Chinese nationals teaching Mandarin in Pakistan called back

Chinese government in the past reacted strongly to attacks on its nationals working in Pakistan

Karachi: Chinese nationals teaching Mandarin in different parts of Pakistan have left for home after being called back by Beijing following the recent deadly attacks targeting them, an official of the Karachi University said on Monday.

Their departure came weeks after a burqa-clad Baloch woman suicide bomber struck a van inside Pakistan’s prestigious University of Karachi, killing three Chinese teachers, including the head of the department, and their local driver, in the latest targeted attack against Chinese citizens in the country’s financial capital.

The banned Balochistan Liberation Army (BLA) linked Majeed Brigade claimed responsibility for the attack on the teachers that took place on April 26 near China-built Confucius Institute – a non-profit institute teaching Chinese language to local pupils – in the university.

An official at the University of Karachi said that the Chinese teachers who were teaching at the Confucius Institute on the campus left for home on Sunday.

There were other Chinese teachers working at different campuses in the country and they left yesterday, he said.

Director of the Confucius Institute at the Karachi University, Dr Nasir Uddin, said that the departure of the Chinese teachers was a big setback for the students learning Mandarin.

We have around 500 students enrolled at the institute and we are now considering having online classes for them so that their term is completed, he said.

He said that the teachers at the different Confucius Institutes in the country have been called back by their government.

Nasir Uddin said that the Confucius Institute is a non-profit educational set-up which aims to teach Mandarin, deepen international understanding of the language, and Chinese culture, and promote people-to-people exchanges between China and Pakistan.

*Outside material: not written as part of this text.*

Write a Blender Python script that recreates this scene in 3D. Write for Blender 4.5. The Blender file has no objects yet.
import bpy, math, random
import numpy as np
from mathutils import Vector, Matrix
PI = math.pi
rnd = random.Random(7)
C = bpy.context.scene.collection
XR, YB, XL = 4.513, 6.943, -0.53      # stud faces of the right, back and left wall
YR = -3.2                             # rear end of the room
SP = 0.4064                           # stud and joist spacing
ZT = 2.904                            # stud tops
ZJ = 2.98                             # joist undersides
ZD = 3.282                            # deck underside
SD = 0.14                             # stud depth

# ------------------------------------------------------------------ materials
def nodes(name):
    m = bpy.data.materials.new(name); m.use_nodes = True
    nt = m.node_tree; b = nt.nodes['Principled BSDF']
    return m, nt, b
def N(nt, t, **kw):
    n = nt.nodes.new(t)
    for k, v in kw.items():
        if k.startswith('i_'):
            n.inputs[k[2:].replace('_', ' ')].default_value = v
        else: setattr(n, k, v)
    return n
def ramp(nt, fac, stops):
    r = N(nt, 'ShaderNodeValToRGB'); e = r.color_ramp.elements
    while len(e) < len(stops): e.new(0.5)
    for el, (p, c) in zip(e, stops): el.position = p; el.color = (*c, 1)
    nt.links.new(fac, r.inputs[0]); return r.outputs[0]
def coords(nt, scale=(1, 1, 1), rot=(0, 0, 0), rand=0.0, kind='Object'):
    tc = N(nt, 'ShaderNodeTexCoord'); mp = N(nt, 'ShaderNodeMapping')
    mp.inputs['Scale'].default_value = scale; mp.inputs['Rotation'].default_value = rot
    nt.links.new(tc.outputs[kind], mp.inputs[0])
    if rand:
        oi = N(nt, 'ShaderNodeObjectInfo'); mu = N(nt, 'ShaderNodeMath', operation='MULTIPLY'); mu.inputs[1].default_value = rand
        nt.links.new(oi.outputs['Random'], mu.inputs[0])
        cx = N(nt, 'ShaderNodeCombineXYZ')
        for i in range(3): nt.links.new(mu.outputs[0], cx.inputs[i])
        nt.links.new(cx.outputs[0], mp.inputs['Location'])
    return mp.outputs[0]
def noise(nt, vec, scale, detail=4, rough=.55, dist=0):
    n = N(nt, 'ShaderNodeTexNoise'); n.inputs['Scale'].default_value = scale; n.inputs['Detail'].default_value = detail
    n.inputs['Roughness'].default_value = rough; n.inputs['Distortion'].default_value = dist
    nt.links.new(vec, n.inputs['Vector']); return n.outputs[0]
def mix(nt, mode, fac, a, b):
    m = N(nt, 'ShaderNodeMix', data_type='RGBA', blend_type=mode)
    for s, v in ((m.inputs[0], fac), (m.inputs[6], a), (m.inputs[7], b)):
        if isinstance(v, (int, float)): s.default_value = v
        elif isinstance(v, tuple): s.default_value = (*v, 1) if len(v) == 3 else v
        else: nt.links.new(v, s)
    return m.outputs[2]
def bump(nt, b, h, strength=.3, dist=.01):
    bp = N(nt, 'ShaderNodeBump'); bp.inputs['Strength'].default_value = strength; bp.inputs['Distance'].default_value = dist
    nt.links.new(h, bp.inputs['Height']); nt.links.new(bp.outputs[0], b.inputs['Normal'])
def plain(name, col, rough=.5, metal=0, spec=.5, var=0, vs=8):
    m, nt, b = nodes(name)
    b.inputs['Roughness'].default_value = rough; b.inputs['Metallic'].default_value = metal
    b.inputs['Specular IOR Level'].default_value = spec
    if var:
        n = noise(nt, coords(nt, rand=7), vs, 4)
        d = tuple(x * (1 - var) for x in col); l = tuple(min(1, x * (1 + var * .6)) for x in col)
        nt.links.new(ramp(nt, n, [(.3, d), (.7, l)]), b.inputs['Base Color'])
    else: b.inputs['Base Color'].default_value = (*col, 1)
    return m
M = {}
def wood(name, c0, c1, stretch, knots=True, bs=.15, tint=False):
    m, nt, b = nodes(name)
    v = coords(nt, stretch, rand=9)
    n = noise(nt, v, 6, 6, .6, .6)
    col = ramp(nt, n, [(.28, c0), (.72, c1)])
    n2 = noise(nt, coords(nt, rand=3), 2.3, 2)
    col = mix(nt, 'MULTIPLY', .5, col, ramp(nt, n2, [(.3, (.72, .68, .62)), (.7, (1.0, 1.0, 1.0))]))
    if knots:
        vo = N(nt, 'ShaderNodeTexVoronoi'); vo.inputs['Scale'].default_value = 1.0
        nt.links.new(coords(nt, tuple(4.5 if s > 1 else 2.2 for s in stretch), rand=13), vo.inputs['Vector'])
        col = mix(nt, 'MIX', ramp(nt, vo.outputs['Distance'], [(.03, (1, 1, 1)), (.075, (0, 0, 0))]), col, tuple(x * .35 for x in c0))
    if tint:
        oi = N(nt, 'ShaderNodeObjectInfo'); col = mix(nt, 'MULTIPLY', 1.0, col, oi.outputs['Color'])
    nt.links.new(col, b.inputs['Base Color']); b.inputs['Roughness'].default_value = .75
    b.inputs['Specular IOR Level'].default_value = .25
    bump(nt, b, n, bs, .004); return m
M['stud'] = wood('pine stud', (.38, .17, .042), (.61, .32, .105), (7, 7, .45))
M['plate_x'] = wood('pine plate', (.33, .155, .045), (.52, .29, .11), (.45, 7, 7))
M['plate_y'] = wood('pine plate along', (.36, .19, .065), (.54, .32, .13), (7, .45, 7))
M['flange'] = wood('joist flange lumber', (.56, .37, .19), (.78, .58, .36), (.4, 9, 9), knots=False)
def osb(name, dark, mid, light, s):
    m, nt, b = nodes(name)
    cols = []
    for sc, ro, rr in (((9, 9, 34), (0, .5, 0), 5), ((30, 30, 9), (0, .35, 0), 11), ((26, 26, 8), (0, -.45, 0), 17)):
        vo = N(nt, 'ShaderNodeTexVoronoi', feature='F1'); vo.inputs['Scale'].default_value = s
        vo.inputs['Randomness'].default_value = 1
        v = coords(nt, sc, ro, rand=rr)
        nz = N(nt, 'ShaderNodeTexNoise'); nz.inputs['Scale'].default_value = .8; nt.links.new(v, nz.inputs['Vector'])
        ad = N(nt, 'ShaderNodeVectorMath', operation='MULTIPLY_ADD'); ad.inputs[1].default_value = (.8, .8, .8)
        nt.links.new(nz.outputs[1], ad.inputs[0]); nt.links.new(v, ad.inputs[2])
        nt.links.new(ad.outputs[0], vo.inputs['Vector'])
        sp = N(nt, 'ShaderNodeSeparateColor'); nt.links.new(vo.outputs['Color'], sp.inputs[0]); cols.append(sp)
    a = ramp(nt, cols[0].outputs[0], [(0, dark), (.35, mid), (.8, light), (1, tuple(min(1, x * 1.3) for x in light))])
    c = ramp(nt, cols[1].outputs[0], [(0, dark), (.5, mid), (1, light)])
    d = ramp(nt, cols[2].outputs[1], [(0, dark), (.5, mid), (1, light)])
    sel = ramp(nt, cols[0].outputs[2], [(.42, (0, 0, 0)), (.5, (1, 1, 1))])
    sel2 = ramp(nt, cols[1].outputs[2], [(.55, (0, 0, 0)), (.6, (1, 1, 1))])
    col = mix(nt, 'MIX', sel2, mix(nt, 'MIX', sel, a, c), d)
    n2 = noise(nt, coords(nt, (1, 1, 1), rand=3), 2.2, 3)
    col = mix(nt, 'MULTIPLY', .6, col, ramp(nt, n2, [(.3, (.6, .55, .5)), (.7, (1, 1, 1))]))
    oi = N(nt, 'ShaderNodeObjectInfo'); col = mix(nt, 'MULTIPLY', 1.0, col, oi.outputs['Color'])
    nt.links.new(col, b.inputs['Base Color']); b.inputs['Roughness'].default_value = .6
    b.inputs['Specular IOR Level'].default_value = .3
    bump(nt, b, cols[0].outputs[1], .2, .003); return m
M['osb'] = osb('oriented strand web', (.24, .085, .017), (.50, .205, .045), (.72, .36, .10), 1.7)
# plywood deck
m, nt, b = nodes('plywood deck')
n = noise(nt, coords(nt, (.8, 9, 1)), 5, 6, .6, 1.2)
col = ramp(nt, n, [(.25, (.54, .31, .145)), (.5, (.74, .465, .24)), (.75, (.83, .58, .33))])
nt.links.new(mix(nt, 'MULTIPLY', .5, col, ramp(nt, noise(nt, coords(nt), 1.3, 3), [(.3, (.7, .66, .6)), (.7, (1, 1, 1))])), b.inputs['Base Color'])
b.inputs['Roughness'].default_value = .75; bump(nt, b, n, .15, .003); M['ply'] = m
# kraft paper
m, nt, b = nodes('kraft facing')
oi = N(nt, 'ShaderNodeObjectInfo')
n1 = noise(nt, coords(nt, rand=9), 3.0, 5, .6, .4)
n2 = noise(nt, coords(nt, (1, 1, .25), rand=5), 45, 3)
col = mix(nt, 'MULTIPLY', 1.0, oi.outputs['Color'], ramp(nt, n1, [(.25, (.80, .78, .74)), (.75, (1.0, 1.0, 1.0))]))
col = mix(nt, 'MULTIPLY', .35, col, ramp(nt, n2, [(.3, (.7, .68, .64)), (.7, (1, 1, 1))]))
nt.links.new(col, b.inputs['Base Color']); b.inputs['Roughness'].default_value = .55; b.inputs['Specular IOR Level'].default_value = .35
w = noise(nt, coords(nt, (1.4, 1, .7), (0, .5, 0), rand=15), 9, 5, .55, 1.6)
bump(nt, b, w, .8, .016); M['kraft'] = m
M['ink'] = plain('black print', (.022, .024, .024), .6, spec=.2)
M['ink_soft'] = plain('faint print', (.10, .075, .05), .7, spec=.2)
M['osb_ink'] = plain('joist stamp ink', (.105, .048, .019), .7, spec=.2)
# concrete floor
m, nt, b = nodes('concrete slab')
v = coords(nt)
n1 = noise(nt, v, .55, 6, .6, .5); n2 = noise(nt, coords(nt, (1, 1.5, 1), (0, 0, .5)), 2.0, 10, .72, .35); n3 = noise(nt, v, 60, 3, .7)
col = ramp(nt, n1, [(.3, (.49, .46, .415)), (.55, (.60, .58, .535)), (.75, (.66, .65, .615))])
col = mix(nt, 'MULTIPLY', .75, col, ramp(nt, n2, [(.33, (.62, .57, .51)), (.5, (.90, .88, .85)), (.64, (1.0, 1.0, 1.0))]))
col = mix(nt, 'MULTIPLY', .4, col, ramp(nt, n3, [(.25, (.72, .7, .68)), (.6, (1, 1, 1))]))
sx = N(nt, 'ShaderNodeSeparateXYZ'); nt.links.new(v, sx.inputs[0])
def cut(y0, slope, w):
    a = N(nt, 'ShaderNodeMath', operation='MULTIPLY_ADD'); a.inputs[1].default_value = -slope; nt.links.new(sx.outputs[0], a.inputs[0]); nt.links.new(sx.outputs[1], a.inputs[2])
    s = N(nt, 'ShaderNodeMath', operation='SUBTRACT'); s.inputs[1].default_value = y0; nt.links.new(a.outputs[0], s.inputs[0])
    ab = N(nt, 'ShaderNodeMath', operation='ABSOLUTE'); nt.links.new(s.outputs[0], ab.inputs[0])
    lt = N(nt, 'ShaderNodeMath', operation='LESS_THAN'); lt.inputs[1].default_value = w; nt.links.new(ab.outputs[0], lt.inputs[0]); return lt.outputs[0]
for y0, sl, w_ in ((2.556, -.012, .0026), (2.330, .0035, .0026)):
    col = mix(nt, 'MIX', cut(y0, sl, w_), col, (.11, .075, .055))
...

The BLA suicide bomb attack on April 26 had killed the head of the institute, Huang Guiping, and two other Chinese teachers, Chen Sai and Ding Mupeng, while their local driver Khalid Nawaz also died in the blast.

The Chinese government in the past reacted strongly to attacks on its nationals working in Pakistan.

The BLA opposes Chinese investment in Pakistan, especially in the restive Balochistan, saying local people do not benefit.

Balochistan, bordering Iran and Afghanistan, is home to a long-running violent insurgency. Baloch insurgent groups have previously carried out several attacks targeting the USD 60 billion China-Pakistan Economic Corridor (CPEC) projects.

This was not the first time Chinese nationals have been the target of terror attacks in Karachi, which is Pakistan’s biggest city and economic hub.

In July last year, masked armed men on a motorcycle opened fire on a vehicle carrying two Chinese nationals in Karachi in which one of them was critically wounded.

In the same month, nearly a dozen Chinese engineers were killed when a bus carrying construction workers was “attacked” in northwest Pakistan.

In November 2018, Baloch militants had attacked the Chinese consulate in Karachi but failed to break through the security barrier with three of them killed on the spot.

Thousands of Chinese personnel are working in Pakistan on a host of projects being carried out under the aegis of the CPEC.